• _Problem details_: Retype the material below. Keep every word exactly as it is.

• _Data extract_:
_ _ _ _

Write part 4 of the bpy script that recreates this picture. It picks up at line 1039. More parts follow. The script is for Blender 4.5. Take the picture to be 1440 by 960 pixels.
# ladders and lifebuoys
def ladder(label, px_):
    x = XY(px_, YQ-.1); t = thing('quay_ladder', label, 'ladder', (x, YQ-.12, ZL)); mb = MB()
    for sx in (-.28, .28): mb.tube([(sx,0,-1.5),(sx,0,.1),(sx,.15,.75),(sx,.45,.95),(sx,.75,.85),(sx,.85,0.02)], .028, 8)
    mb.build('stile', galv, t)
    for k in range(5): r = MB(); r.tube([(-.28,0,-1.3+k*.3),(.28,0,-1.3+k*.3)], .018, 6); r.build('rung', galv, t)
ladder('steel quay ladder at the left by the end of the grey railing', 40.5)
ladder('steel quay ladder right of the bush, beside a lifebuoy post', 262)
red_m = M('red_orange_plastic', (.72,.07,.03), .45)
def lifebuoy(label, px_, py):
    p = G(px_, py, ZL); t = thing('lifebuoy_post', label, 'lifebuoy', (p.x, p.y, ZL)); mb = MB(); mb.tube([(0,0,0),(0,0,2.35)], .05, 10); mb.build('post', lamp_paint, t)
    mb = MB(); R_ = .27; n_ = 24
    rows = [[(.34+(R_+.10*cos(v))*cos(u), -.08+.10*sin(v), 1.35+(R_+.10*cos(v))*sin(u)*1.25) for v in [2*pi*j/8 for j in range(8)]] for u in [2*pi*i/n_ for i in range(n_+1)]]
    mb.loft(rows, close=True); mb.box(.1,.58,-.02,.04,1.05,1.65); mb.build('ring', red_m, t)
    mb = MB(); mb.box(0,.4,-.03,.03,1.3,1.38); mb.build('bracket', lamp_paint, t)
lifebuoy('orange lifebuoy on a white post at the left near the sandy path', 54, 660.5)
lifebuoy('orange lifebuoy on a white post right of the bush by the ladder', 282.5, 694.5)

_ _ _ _

• _Result_:
Write part 4 of the bpy script that recreates this picture. It picks up at line 1039. More parts follow. The script is for Blender 4.5. Take the picture to be 1440 by 960 pixels.
# ladders and lifebuoys
def ladder(label, px_):
    x = XY(px_, YQ-.1); t = thing('quay_ladder', label, 'ladder', (x, YQ-.12, ZL)); mb = MB()
    for sx in (-.28, .28): mb.tube([(sx,0,-1.5),(sx,0,.1),(sx,.15,.75),(sx,.45,.95),(sx,.75,.85),(sx,.85,0.02)], .028, 8)
    mb.build('stile', galv, t)
    for k in range(5): r = MB(); r.tube([(-.28,0,-1.3+k*.3),(.28,0,-1.3+k*.3)], .018, 6); r.build('rung', galv, t)
ladder('steel quay ladder at the left by the end of the grey railing', 40.5)
ladder('steel quay ladder right of the bush, beside a lifebuoy post', 262)
red_m = M('red_orange_plastic', (.72,.07,.03), .45)
def lifebuoy(label, px_, py):
    p = G(px_, py, ZL); t = thing('lifebuoy_post', label, 'lifebuoy', (p.x, p.y, ZL)); mb = MB(); mb.tube([(0,0,0),(0,0,2.35)], .05, 10); mb.build('post', lamp_paint, t)
    mb = MB(); R_ = .27; n_ = 24
    rows = [[(.34+(R_+.10*cos(v))*cos(u), -.08+.10*sin(v), 1.35+(R_+.10*cos(v))*sin(u)*1.25) for v in [2*pi*j/8 for j in range(8)]] for u in [2*pi*i/n_ for i in range(n_+1)]]
    mb.loft(rows, close=True); mb.box(.1,.58,-.02,.04,1.05,1.65); mb.build('ring', red_m, t)
    mb = MB(); mb.box(0,.4,-.03,.03,1.3,1.38); mb.build('bracket', lamp_paint, t)
lifebuoy('orange lifebuoy on a white post at the left near the sandy path', 54, 660.5)
lifebuoy('orange lifebuoy on a white post right of the bush by the ladder', 282.5, 694.5)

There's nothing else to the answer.